Although no one realized it in the moment, the leak had a net positive effect. It confirmed the eager ravenousness of a large global audience. The responsible party should be convicted only for aiding and abetting the proliferation of excellence.

“Madvillainy leaked in this spectacular way, and it didn’t kill the project. It only made the project bigger,” says Egon Alapatt, who worked for Stones Throw during the Madvillain years.

Because of the unresolved accusations against him, B+ has a less romantic view of the leak: “In retrospect those records are what saved Stones Throw and many people say those records are what saved underground hip-hop. ... When it turned out to be that successful, it’s not like [Manak] ever came back and fucking thanked us either.”

In the angry confusion of the immediate aftermath, the project felt doomed in the worst way. An album that had consumed so much time was now free on the internet. How could they move forward? With their cavalier attitudes and prolific natures, the only people who didn’t seem to mind were the only two people who could make the album: the artists themselves.

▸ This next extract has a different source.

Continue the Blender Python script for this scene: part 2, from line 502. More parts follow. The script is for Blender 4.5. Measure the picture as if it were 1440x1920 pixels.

“When I heard from Egon and them [about the leak], they were bummed, obviously. They were angry, as they ought to be,” says Coleman. “But then I remember Otis being like, ‘Well, I’ll just record a new record.’ I remember that very, very well. He was just like, ‘I’ll do a new record.’ He wasn’t tripping at all. I recall laughing at it, being like, ‘This guy just said he’ll do a new record? It’s that easy?”